• [BRIEF]
Every line of the data must be copied exactly.

• [DATA EXCERPT]
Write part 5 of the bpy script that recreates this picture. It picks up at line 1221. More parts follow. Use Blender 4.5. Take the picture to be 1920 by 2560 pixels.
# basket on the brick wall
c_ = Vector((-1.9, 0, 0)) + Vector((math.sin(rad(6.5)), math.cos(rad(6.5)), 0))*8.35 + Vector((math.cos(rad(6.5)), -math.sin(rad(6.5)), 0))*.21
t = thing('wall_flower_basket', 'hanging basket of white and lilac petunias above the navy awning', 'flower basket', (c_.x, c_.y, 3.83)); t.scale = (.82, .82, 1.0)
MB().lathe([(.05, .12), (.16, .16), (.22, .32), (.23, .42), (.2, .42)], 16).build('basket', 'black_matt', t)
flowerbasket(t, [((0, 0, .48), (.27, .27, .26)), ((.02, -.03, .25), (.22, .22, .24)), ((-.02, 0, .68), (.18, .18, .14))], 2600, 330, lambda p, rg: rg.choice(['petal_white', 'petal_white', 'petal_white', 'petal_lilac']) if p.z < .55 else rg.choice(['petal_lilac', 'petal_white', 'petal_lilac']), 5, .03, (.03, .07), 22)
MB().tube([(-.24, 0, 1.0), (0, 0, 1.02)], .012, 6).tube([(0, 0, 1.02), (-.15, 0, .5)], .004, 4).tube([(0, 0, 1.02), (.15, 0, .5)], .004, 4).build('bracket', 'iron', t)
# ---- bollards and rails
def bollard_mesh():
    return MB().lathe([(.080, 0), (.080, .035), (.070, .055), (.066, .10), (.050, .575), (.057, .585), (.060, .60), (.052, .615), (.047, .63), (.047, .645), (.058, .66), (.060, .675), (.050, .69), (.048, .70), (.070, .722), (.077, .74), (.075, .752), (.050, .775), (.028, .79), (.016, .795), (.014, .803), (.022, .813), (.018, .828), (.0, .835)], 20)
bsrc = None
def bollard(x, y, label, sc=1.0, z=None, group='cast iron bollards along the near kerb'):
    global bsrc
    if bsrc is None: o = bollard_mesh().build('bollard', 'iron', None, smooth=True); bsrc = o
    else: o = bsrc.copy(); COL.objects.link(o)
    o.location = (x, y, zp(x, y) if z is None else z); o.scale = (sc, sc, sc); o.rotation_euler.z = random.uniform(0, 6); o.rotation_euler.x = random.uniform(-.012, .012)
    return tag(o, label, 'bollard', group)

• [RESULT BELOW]
Write part 5 of the bpy script that recreates this picture. It picks up at line 1221. More parts follow. Use Blender 4.5. Take the picture to be 1920 by 2560 pixels.
# basket on the brick wall
c_ = Vector((-1.9, 0, 0)) + Vector((math.sin(rad(6.5)), math.cos(rad(6.5)), 0))*8.35 + Vector((math.cos(rad(6.5)), -math.sin(rad(6.5)), 0))*.21
t = thing('wall_flower_basket', 'hanging basket of white and lilac petunias above the navy awning', 'flower basket', (c_.x, c_.y, 3.83)); t.scale = (.82, .82, 1.0)
MB().lathe([(.05, .12), (.16, .16), (.22, .32), (.23, .42), (.2, .42)], 16).build('basket', 'black_matt', t)
flowerbasket(t, [((0, 0, .48), (.27, .27, .26)), ((.02, -.03, .25), (.22, .22, .24)), ((-.02, 0, .68), (.18, .18, .14))], 2600, 330, lambda p, rg: rg.choice(['petal_white', 'petal_white', 'petal_white', 'petal_lilac']) if p.z < .55 else rg.choice(['petal_lilac', 'petal_white', 'petal_lilac']), 5, .03, (.03, .07), 22)
MB().tube([(-.24, 0, 1.0), (0, 0, 1.02)], .012, 6).tube([(0, 0, 1.02), (-.15, 0, .5)], .004, 4).tube([(0, 0, 1.02), (.15, 0, .5)], .004, 4).build('bracket', 'iron', t)
# ---- bollards and rails
def bollard_mesh():
    return MB().lathe([(.080, 0), (.080, .035), (.070, .055), (.066, .10), (.050, .575), (.057, .585), (.060, .60), (.052, .615), (.047, .63), (.047, .645), (.058, .66), (.060, .675), (.050, .69), (.048, .70), (.070, .722), (.077, .74), (.075, .752), (.050, .775), (.028, .79), (.016, .795), (.014, .803), (.022, .813), (.018, .828), (.0, .835)], 20)
bsrc = None
def bollard(x, y, label, sc=1.0, z=None, group='cast iron bollards along the near kerb'):
    global bsrc
    if bsrc is None: o = bollard_mesh().build('bollard', 'iron', None, smooth=True); bsrc = o
    else: o = bsrc.copy(); COL.objects.link(o)
    o.location = (x, y, zp(x, y) if z is None else z); o.scale = (sc, sc, sc); o.rotation_euler.z = random.uniform(0, 6); o.rotation_euler.x = random.uniform(-.012, .012)
    return tag(o, label, 'bollard', group)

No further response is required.